Yes, there is a lot of truth in what Gabler says, not just about the racial, gender and generational dimensions of the right wing ascendency, but the religious or quasi-religious social psychology behind it.

Yet I find him overly optimistic about the future of progressive politics in the US. To some extent, Gabler himself is contaminated by the American religiosity he describes. There may well be such a thing as “good” ethically-oriented religion, but I see religion as being generally on the wrong side of the proverbial long arc of which many progressives have spoken, sometimes with but a wing and a prayer. Religion has never been about compassion and ethics; on the rare occasions it moved beyond the primal reaction to fear and the subsequent tribalistic belief in being in some way a chosen people, religious ethics were at best a mitigating overlay, a cover. Marx had it right: religion is the opium of the people. Roughly 40% of the US people are addicted to it, and the rest still fall under its sway.

So I shall not be acting as if I believe that compassionate ethics will serve as a base for the mass movement required to reverse the capitalist order of things, or even the much more modest goal of social democratic movements to improve the lives of those who have only marginal, non-liquid capital, often the paltry pensions and home “equity” acquired via mortgages, those who are paid wages, those who pay rent and are not paid it.  Plus those not paid at all.

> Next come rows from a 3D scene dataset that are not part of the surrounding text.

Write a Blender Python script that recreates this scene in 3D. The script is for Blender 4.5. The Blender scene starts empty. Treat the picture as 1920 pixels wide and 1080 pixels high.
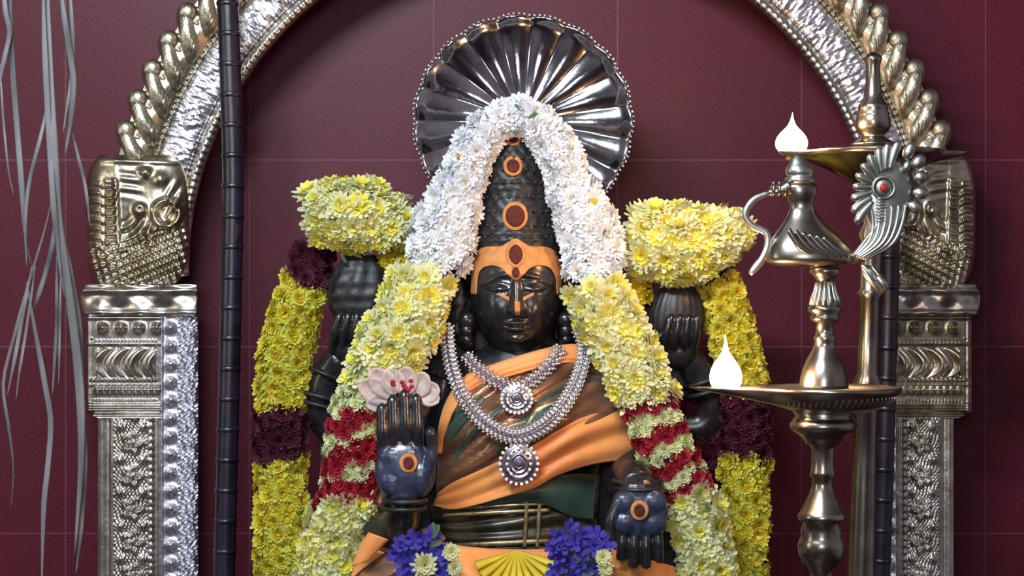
import bpy, bmesh, math, random
import numpy as np
from mathutils import Vector, Matrix
PI = math.pi
SC = bpy.context.scene
COL = SC.collection
random.seed(7)
# ------------------------------------------------------------------ camera, world, lights, exposure
D = 3.5; S = 0.001; ZC = 1.5
cam = bpy.data.cameras.new('camera'); cam.sensor_width = 36; cam.lens = 36*D/1.92; cam.clip_start = 0.05
co = bpy.data.objects.new('camera', cam); COL.objects.link(co)
co.location = (0, -D, ZC); co.rotation_euler = (PI/2, 0, 0); SC.camera = co
SC.view_settings.view_transform = 'Standard'; SC.view_settings.look = 'None'
SC.view_settings.gamma = 1; SC.view_settings.exposure = 0.0; SC.view_settings.use_curve_mapping = False
W = bpy.data.worlds.new('world'); SC.world = W; W.use_nodes = True
wn = W.node_tree.nodes; wl = W.node_tree.links
bg = wn['Background']
tc = wn.new('ShaderNodeTexCoord'); nz = wn.new('ShaderNodeTexNoise'); nz.inputs['Scale'].default_value = 1.6
nz.inputs['Detail'].default_value = 2
cr = wn.new('ShaderNodeValToRGB'); cr.color_ramp.elements[0].position = .38; cr.color_ramp.elements[1].position = .66
cr.color_ramp.elements[0].color = (.06, .045, .06, 1); cr.color_ramp.elements[1].color = (.5, .45, .5, 1)
wl.new(tc.outputs['Generated'], nz.inputs['Vector']); wl.new(nz.outputs['Fac'], cr.inputs['Fac'])
wl.new(cr.outputs['Color'], bg.inputs['Color']); bg.inputs['Strength'].default_value = 0.5

def area(name, loc, target, sx, sy, power, color):
    L = bpy.data.lights.new(name, 'AREA'); L.shape = 'RECTANGLE'; L.size = sx; L.size_y = sy
    L.energy = power; L.color = color
    o = bpy.data.objects.new(name, L); COL.objects.link(o); o.location = loc
    o.rotation_euler = (Vector(target)-Vector(loc)).to_track_quat('-Z', 'Y').to_euler()
    return o
area('tube_light', (-0.72, -2.2, 3.0), (0.05, 0, 1.45), 1.1, 0.2, 80, (.82, .92, 1))
area('front_fill', (-0.2, -4.2, 1.9), (0, 0, 1.6), 0.8, 0.5, 25, (.84, .88, 1))  # added fill near camera height, for the sheen on the wall
area('side_light', (-2.4, -1.3, 1.8), (-0.8, .2, 1.5), 0.4, 1.0, 8, (1, .9, .74))
bl_ = bpy.data.lights.new('hall_bulb', 'POINT'); bl_.energy = 6; bl_.color = (1, .78, .56); bl_.shadow_soft_size = .035
bo_ = bpy.data.objects.new('hall_bulb', bl_); COL.objects.link(bo_); bo_.location = (.03, -3.35, 2.08)

# ------------------------------------------------------------------ helpers
def P(px, py, y=0.0):
    k = (D+y)/D*S
    return Vector(((px-960)*k, y, ZC+(540-py)*k))
def K(y=0.0): return S*(D+y)/D
def interp(x, xs, ys): return float(np.interp(x, xs, ys))
WL = {}
def wloc(o): return WL.get(o.name, Vector((0, 0, 0))) if o else Vector((0, 0, 0))
def tag(o, label=None, cat=None, group=None, kind=None):
    if label: o['label'] = label
    if cat: o['category'] = cat
    if group: o['group'] = group
    if kind: o['kind'] = kind
    return o
def thing(name, loc, label, cat, group=None):
    o = bpy.data.objects.new(name, None); COL.objects.link(o); o.location = loc
    o.empty_display_size = .05
    WL[o.name] = Vector(loc); return tag(o, label, cat, group)

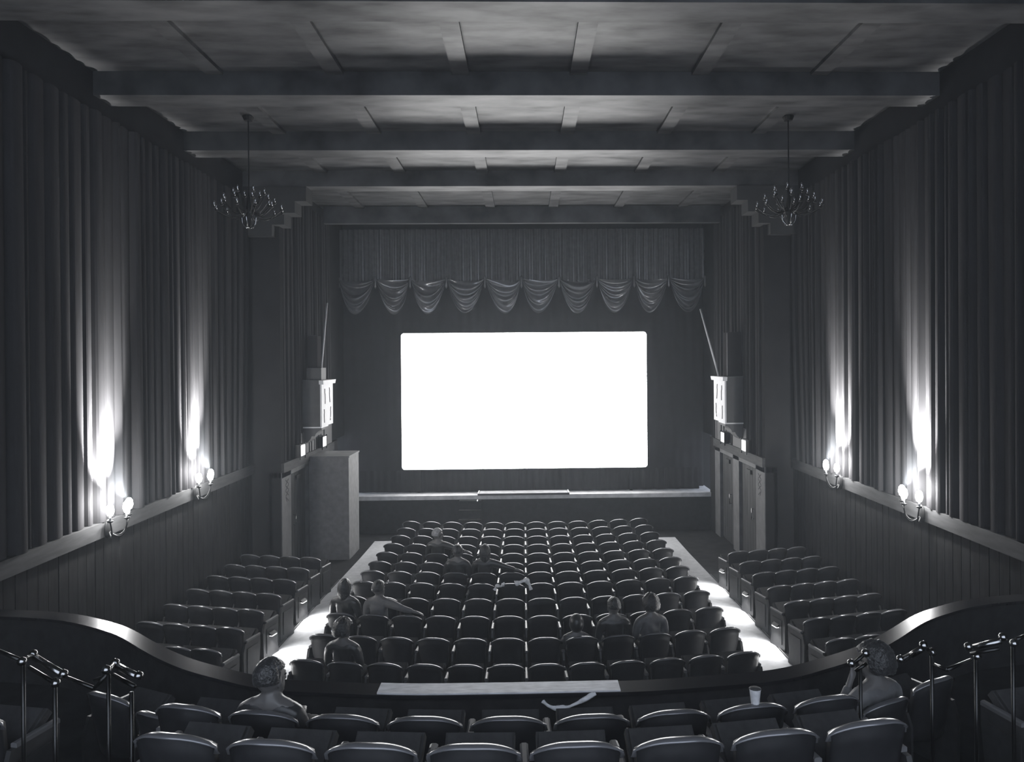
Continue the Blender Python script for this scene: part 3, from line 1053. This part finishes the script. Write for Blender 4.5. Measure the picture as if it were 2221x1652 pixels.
def person(label, loc, rz, turn=0, tilt=0, hair='short', hmat='hair_dark', jmat='jacket', low=0.0, lean=0.0, arms=('lap', 'lap'), sc=1.0, tmat='trousers'):
    t = thing('person', label, 'person', loc, rz)
    V, E, RD = [], [], []

    def add(p, r, prev=None):
        V.append(tuple(p))
        RD.append(r)
        if prev is not None:
            E.append((prev, len(V) - 1))
        return len(V) - 1
    L = -low
    pel = add((0, .14 + low * .6, .53), (.14, .11))
    bel = add((lean * .2, .08, .70 + L * .6), (.13, .1), pel)
    che = add((lean * .5, .04, .90 + L), (.155, .105), bel)
    nb = add((lean * .8, .03, 1.02 + L), (.09, .07), che)
    nk = add((lean * .9, .04, 1.10 + L), .058, nb)
    hd = add((lean, .05, 1.17 + L), .05, nk)
    hc = Vector((lean, .055, 1.20 + L))
    sh, arms_pts = {}, {}
    for s, pose in ((-1, arms[0]), (1, arms[1])):
        a = add((lean * .7 + s * .12, .03, 1.015 + L), .07, nb)
        a = add((lean * .7 + s * .195, .03, .985 + L), .068, a)
        if pose == 'lap':
            el, wr = Vector((s * .235, .08, .73 + L * .7)), Vector((s * .1, .32, .66))
        elif pose == 'rest':      # along an armrest
            el, wr = Vector((s * .27, .06, .73 + L * .6)), Vector((s * .27, .32, .67))
        elif pose == 'across':    # over the back of the next seat
            el, wr = Vector((s * .42, -.03, .93 + L)), Vector((s * .62, -.02, .88))
        elif pose == 'face':
            el, wr = Vector((s * .24, .2, .74 + L)), Vector((s * .13, .18, 1.03 + L))
        elif pose == 'behind':    # hand behind the head
            el, wr = Vector((s * .36, .02, 1.12 + L)), Vector((s * .13, -.08, 1.16 + L))
        shp = Vector(V[a])
        m1 = add((shp + el) / 2, .047, a)
        e1 = add(el, .042, m1)
        m2 = add((el + wr) / 2, .036, e1)
        w1 = add(wr, .026, m2)
        d = (wr - el).normalized()
        palm = wr + d * .06
        p1 = add(palm, .03, w1)
        side = d.cross(Vector((0, 0, 1))) if abs(d.z) < .9 else Vector((1, 0, 0))
        side.normalize()
        dn = Vector((0, 0, -1)) if abs(d.z) < .9 else Vector((0, 1, 0))
        for j, ln in enumerate((.062, .072, .068, .052)):
            off = side * ((j - 1.5) * .019)
            b0 = add(palm + off + d * .025, .0105, p1)
            b1 = add(palm + off + d * (.025 + ln * .5) + dn * .006, .0095, b0)
            add(palm + off + d * (.025 + ln * .9) + dn * .028, .008, b1)
        th = add(palm - side * .035 * s + d * -.005 + dn * .01, .011, p1)
        add(palm - side * .05 * s + d * .03 + dn * .018, .0095, th)
        arms_pts[s] = (Vector((lean * .7 + s * .1, .03, 1.0 + L)), shp, el, wr)
    legs = {}
    for s in (-1, 1):
        h = add((s * .09, .18 + low * .5, .52), .085, pel)
        kn = Vector((s * .12, .5, .55))
        k0 = add((Vector(V[h]) + kn) / 2, .075, h)
        k = add(kn, .06, k0)
        c_ = add((s * .12, .5, .33), .052, k)
        an = add((s * .12, .52, .09), .036, c_)
        add((s * .12, .64, .045), .032, an)
        legs[s] = (Vector(V[h]), kn)
    mtx = {}
    me = skinned(V, E, RD, pel, .0135, lambda bm: mtx.update(m=head_bm(bm, hc, turn, tilt, 1.13)))
    me.materials.clear()
    me.materials.append(M['skin'])
    b = bpy.data.objects.new('body', me)
    C.objects.link(b)
    b.parent = t
    mt = mtx['m']
    for s in (-1, 1):
        mb = MB().lathe([(.002, -.008), (.008, -.004), (.008, .004), (.002, .008)], (0, 0, 0), 8)
        o = mb.build('eye', M['dark'], t, True)
        o.matrix_local = mt @ Matrix.Translation((s * .03, .079, .012))
    # hair
    def hr(u, v):
        a = u * 2 * PI
        long = {'short': -.25, 'long': -.75, 'curly': -.4, 'hood': -.9}[hair]
        el_ = PI / 2 - v * (PI / 2 - math.asin(max(-.95, long)))
        fr = math.sin(a)        # +1 = front
        if el_ < .45 and fr > .1:
            el_ = .45 + (el_ - .45) * max(0, .35 - fr) * .8
        r0 = {'short': 1.1, 'long': 1.16, 'curly': 1.42, 'hood': 1.3}[hair]
        rr = r0 * (1 + {'short': .02, 'long': .02, 'curly': .07, 'hood': .01}[hair] * math.sin(a * 9 + v * 14) * math.sin(v * 11 + a * 3))
        dz = -.09 * v * v if hair == 'long' else 0
        return mt @ Vector((math.cos(a) * math.cos(el_) * .079 * rr, -.012 + math.sin(a) * math.cos(el_) * .094 * rr, .022 + math.sin(el_) * .1 * rr + dz))
    o = MB().grid(hr, 36, 16).build('hood' if hair == 'hood' else 'hair', M[jmat] if hair == 'hood' else M[hmat], t, True, solid=.012)
    # jacket and trousers: cloth grown round the same skeleton
    v2, e2, r2 = [], [], []
    def ad(p, r, prev=None):
        v2.append(tuple(p)); r2.append(r)
        if prev is not None:
            e2.append((prev, len(v2) - 1))
        return len(v2) - 1
    p_ = ad((0, .13 + low * .6, .55), (.16, .125))
    q = ad((lean * .2, .07, .70 + L * .6), (.15, .12), p_)
    c2 = ad((lean * .5, .04, .90 + L), (.172, .122), q)
    n2 = ad((lean * .8, .03, 1.03 + L), (.12, .09), c2)
    ad((lean * .88, .035, 1.09 + L), .07, n2)
    for s in (-1, 1):
        a0, shp, el, wr = arms_pts[s]
        i = ad(a0, .088, n2)
        i = ad(shp, .086, i)
        i = ad((shp + el) / 2, .07, i)
        i = ad(el, .056, i)
        i = ad((el + wr) / 2, .05, i)
        i = ad(wr - (wr - el).normalized() * .02, .042, i)
    me = skinned(v2, e2, r2, p_, .016)
    me.materials.clear(); me.materials.append(M[jmat])
    put(me, 'jacket', t)
    v2, e2, r2 = [], [], []
    p_ = ad((0, .15 + low * .6, .52), (.15, .12))
    for s in (-1, 1):
        h, kn = legs[s]
        i = ad(h, .1, p_)
        i = ad((h + kn) / 2, .09, i)
        i = ad(kn, .074, i)
        i = ad((s * .12, .5, .33), .066, i)
        i = ad((s * .12, .515, .13), .056, i)
    me = skinned(v2, e2, r2, p_, .018)
    me.materials.clear(); me.materials.append(M[tmat])
    put(me, 'trousers', t)
    mb = MB()
    for s in (-1, 1):
        mb.tube([(s * .12, .48, .045), (s * .12, .56, .05), (s * .12, .68, .035), (s * .12, .72, .03)], [.04, .048, .042, .025], 8)
    mb.build('shoes', M['black_metal'], t, True)
    if sc != 1.0:
        t.scale = (sc, sc, sc)
    return t


def in_row(i, x):
    a = math.asin(x / RAD)
    yy = ROWS[i] + RAD * (1 - math.cos(a))
    return (x, yy, fz(yy)), a


def sit(i, x, label, **k):
    loc, a = in_row(i, x)
    return person(label, loc, a, **k)


sit(4, -1.89, 'person in the fifth row turning right, pale hair, farthest forward of the audience', turn=R(-70), hair='short', hmat='hair_pale', arms=('lap', 'across'))
sit(6, -1.32, 'left person of the pair sitting together in the seventh row, dark hair', turn=R(-8), hair='short', arms=('lap', 'lap'))
sit(6, -.79, 'long haired person at the right of the pair in the seventh row', turn=R(5), hair='long', arms=('lap', 'across'))
sit(9, -2.95, 'person in the left aisle seat of the tenth row, head against the aisle carpet', turn=R(-15), hair='long', arms=('lap', 'lap'))
sit(9, -2.38, 'person second from the left aisle in the tenth row, pale sleeve on the right', turn=R(-25), hair='short', jmat='jacket_pale', arms=('lap', 'across'))
sit(11, -2.5, 'round haired person at the left end of the last centre row', turn=R(-20), hair='curly', arms=('lap', 'lap'))
sit(10, .74, 'small hooded person slumped low in the eleventh row', hair='hood', low=.12, sc=.9)
sit(10, 1.3, 'person in the eleventh row between the hooded one and the fluffy haired one', turn=R(10), tilt=R(-5), hair='short')
sit(10, 1.86, 'person with a large fluffy head of hair in the eleventh row', turn=R(5), hair='curly', hmat='hair_dark', jmat='jacket_pale', low=.0)
# people on the raised tier
for sx, side in ((-1, 'left'), (1, 'right')):
    for k in range(2):
        x = sx * (2.72 + .56 * k)
        seat(SEAT, x, smooth_path(x) - .95, 1.5, sx * .45, f'dark seat close behind the curved front wall at the {side}, {("nearer", "farther from")[k]} the middle', 'seats of the raised tier', (k == 0) == (sx > 0), (k == 0) == (sx < 0), down=(sx > 0 and k == 0))
p = at(535, 1432, 5.25)
person('person low in a tier seat left of centre, dark hair catching the light', (-2.28 + .54 - .0, 5.0 + 1.74 ** 2 / 20, 1.8), -.174, turn=R(-25), low=.17, hair='short', sc=.97)
person('person with pale sleeves sitting close behind the front wall at the right', (2.72, smooth_path(2.72) - .95, 1.5), .45, turn=R(20), low=.1, hair='curly', jmat='jacket_pale', arms=('face', 'rest'), sc=.97)

# ------------------------------------------------------------------ cloths and small things
def crumple(name, pts, w, label, cat, seed, m='cloth_pale'):
    """a crumpled strip of cloth following pts (laid over things)"""
    rnd = random.Random(seed)
    ph = [rnd.uniform(0, 6) for _ in range(6)]
    pts = [Vector(p) for p in pts]
    def fn(u, v):
        s = u * (len(pts) - 1)
        i = min(int(s), len(pts) - 2)
        p = pts[i].lerp(pts[i + 1], s - i)
        d = (pts[i + 1] - pts[i]).normalized()
        n = d.cross(Vector((0, 1, 0))).normalized()
        k = math.sin(u * 23 + ph[0]) * .3 + math.sin(u * 41 + v * 9 + ph[1]) * .35
        ww = w * (.75 + .25 * math.sin(u * 13 + ph[2]))
        a = v * 2 * PI
        return p + n * (math.cos(a) * ww * (1 + .2 * k)) + Vector((0, 1, 0)) * (math.sin(a) * ww * .8 * (1 + .3 * k)) + Vector((0, 0, k * w * .2))
    o = MB().grid(fn, 40, 12).build(name, M[m], None, True)
    return tag(o, label, cat)


loc, a = in_row(7, -.27)
zz = loc[2] + .80
yb_ = loc[1] - .12
crumple('draped_scarf', [(-.57, yb_ + .02, zz - .07), (-.53, yb_, zz + .02), (-.46, yb_ - .02, zz + .01), (-.38, yb_ - .01, zz + .055)], .035, 'pale crumpled scarf over a seat back, left half of two', 'scarf', 3)
crumple('draped_coat', [(-.2, yb_ - .01, zz + .05), (-.1, yb_ - .03, zz + .08), (0, yb_ - .02, zz + .12), (.06, yb_, zz + .03), (.1, yb_ + .02, zz - .06)], .05, 'pale crumpled coat over a seat back beside the centre line', 'coat', 8)
loc, a = in_row(8, -1.89)
crumple('folded_paper', [(-1.89 - .12, loc[1] + .1, loc[2] + .66), (-1.89, loc[1] + .09, loc[2] + .685), (-1.89 + .12, loc[1] + .1, loc[2] + .69)], .016, 'thin pale folded paper lying behind a ninth row seat', 'paper', 5)
q = [at(x, y, 6.16) for x, y in ((1177, 1520), (1188, 1530), (1205, 1536), (1228, 1534), (1250, 1526), (1268, 1516), (1292, 1503))]
crumple('hanging_scarf', q, .022, 'twisted pale scarf hanging inside the front wall of the tier', 'scarf', 6)
q = at(1638, 1528, 5.0)
t = thing('paper_cup', 'small white paper cup on a seat back of the raised tier, right of centre', 'cup', (q.x, q.y, 2.655))
MB().lathe([(.026, 0), (.028, .01), (.038, .1), (.04, .104)], (0, 0, 0), 12).build('cup', M['cloth_pale'], t, True)
MB().lathe([(.03, .104), (.041, .106), (.03, .112)], (0, 0, 0), 12).build('lid', M['case_dark'], t, True)

# ------------------------------------------------------------------ thin haze added to lift the dark tones
if ADDED_HAZE > 0:
    hm = bpy.data.materials.new('added_haze')
    hm.use_nodes = True
    nt = hm.node_tree
    nt.nodes.clear()
    out = nt.nodes.new('ShaderNodeOutputMaterial')
    vs = nt.nodes.new('ShaderNodeVolumeScatter')
    vs.inputs['Density'].default_value = ADDED_HAZE
    vs.inputs['Color'].default_value = (.84, .92, 1.0, 1)
    vs.inputs['Anisotropy'].default_value = 0.3
    nt.links.new(vs.outputs[0], out.inputs['Volume'])
    o = box(-XM + .2, XM - .2, -.4, 23.1, 0.15, ZB - .02).build('added_haze', hm)
    tag(o, 'thin haze added to lift the dark tones of the hall', 'added_haze', kind='stuff')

Indeed, this crisis may be marking the return of hard-line socialist, indeed communist alternatives to capitalism, or at least renewed consideration of them. Unfortunately, Americans, with their base-line religiosity and jerk-knee belief in (their own) human good have been ideologically innoculated against coherent materialist visions which would drive such a serious “class” struggle.

In other words, we are returning to the nineteenth century political logic in which Marxism and other socialist ideologies were understood by a minority as the sole way to resist capitalism. That will further exacerbate the conflict, especially since the plutocrats are already in power and will ruthlessly try to quash any prospects of change.

All this is say: I don’t like our chances, in 2018 or beyond.